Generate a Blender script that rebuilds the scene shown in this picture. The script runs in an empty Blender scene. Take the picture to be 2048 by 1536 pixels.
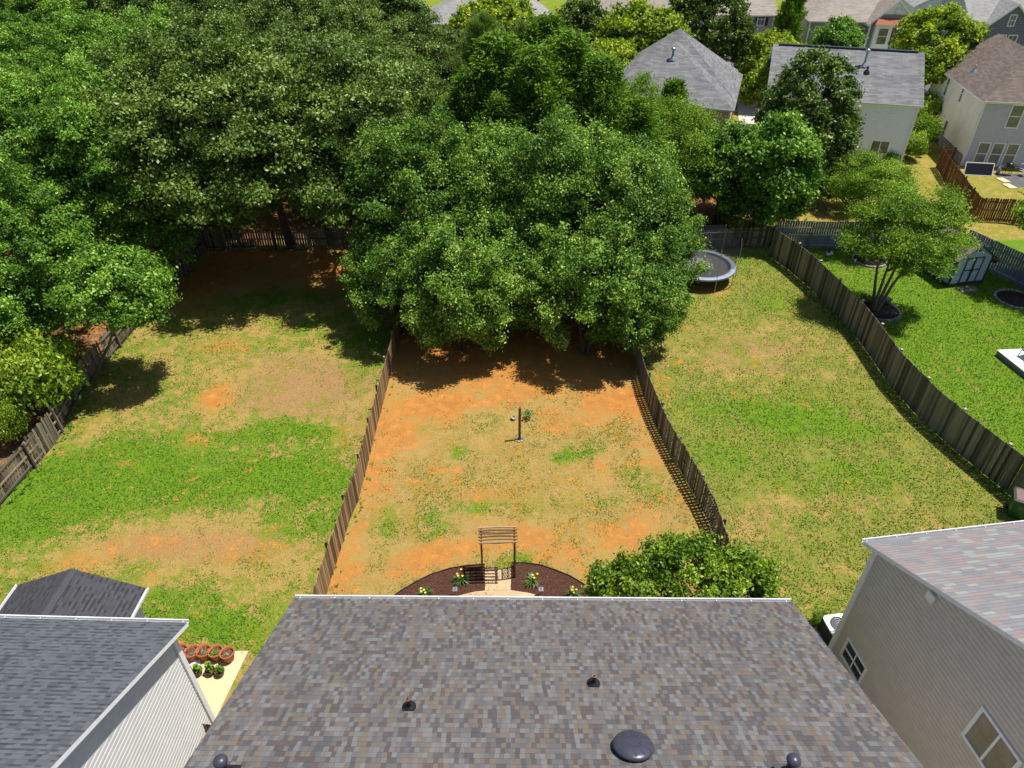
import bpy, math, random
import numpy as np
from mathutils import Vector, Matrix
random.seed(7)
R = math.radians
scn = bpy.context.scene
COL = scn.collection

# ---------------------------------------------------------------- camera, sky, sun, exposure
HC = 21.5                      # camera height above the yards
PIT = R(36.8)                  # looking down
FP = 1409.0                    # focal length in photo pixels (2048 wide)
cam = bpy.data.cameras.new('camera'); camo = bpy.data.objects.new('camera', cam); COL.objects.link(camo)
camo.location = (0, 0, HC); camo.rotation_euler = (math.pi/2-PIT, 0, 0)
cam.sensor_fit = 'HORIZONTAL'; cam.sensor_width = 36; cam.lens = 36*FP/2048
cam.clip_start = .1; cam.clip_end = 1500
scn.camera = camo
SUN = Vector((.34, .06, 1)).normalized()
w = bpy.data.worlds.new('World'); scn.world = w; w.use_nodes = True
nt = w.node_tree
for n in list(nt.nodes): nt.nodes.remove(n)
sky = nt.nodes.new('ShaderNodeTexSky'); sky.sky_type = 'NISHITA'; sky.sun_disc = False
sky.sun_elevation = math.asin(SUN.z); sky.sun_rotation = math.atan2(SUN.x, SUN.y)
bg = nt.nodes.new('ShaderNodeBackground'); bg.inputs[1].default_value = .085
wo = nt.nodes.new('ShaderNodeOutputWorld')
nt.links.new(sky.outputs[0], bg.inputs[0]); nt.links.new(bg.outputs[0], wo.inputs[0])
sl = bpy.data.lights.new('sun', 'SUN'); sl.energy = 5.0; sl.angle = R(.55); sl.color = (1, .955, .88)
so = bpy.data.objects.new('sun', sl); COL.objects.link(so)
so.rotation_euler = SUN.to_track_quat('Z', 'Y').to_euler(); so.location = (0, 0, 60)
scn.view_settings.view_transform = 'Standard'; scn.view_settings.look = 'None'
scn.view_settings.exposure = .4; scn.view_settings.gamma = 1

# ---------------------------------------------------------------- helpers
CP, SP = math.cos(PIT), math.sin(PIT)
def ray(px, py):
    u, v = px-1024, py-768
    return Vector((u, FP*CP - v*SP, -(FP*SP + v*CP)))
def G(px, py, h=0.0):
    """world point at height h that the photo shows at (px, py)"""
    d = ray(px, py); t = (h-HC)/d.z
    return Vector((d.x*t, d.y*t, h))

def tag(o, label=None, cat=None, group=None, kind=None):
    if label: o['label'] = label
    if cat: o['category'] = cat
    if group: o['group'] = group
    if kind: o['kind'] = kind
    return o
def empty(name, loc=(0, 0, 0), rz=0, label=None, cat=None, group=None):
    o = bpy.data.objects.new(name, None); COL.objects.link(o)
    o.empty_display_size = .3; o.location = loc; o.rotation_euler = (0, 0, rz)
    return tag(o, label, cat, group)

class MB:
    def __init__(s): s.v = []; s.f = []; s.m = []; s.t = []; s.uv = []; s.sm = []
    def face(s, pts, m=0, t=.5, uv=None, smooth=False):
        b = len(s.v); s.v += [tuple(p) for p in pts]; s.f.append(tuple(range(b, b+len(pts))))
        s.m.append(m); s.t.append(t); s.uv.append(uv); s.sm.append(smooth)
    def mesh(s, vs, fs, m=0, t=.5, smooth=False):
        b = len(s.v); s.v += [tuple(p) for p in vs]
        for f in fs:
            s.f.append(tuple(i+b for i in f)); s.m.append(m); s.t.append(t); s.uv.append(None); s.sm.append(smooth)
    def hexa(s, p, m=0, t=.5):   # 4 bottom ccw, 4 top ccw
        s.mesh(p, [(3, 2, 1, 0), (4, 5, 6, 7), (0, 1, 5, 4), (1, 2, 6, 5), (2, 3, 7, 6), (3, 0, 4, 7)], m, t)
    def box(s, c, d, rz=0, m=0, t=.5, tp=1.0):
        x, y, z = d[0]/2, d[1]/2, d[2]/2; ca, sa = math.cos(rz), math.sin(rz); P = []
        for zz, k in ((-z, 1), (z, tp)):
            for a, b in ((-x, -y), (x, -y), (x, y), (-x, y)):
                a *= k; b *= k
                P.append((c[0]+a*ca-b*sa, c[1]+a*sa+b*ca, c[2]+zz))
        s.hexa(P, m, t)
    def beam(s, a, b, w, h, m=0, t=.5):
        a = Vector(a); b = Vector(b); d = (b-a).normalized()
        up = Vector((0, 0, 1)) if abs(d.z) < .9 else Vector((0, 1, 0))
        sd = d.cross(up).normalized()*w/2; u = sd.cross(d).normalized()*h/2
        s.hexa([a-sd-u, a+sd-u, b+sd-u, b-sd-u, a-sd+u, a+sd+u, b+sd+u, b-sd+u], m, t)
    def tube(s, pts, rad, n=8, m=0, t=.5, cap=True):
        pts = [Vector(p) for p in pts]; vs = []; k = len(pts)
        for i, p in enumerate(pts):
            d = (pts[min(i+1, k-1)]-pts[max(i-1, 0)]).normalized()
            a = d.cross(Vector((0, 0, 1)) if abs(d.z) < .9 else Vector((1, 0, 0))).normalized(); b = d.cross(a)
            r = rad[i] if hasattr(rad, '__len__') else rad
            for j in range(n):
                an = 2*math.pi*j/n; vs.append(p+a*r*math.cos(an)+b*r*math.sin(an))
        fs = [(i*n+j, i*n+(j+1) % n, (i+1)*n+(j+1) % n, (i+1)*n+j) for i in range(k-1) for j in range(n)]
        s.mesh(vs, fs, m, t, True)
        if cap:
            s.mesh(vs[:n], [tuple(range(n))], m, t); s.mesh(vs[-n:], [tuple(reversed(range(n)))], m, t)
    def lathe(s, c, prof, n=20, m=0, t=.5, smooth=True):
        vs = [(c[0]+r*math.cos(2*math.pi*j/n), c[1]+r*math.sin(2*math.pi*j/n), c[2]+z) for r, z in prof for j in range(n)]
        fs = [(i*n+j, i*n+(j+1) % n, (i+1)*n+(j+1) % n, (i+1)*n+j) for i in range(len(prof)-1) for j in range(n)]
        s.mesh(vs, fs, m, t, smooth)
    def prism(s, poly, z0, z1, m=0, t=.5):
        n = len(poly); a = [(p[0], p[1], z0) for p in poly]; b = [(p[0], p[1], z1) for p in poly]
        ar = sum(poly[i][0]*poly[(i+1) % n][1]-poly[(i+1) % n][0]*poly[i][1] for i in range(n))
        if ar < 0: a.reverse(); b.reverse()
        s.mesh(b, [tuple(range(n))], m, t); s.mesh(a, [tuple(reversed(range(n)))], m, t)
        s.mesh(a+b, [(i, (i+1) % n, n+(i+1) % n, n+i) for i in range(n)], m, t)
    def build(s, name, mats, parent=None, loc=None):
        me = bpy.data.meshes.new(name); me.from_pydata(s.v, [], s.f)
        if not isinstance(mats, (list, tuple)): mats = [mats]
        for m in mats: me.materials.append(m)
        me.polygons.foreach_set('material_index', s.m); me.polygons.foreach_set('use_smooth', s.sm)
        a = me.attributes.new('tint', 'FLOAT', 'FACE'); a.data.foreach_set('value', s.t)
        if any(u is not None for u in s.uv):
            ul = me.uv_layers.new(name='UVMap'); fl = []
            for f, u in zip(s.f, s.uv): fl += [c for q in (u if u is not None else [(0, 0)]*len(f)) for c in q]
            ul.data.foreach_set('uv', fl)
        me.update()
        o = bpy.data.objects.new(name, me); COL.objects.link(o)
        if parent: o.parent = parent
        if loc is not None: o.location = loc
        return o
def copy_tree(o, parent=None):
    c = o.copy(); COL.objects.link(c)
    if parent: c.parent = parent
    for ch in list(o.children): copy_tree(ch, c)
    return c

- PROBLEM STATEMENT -
Repeat only the lines between the start of the data and the line with "COL = scn.collection", including those two lines, and skip the pictures.

- ANSWER TO THIS EXERCISE -
Generate a Blender script that rebuilds the scene shown in this picture. The script runs in an empty Blender scene. Take the picture to be 2048 by 1536 pixels.
import bpy, math, random
import numpy as np
from mathutils import Vector, Matrix
random.seed(7)
R = math.radians
scn = bpy.context.scene
COL = scn.collection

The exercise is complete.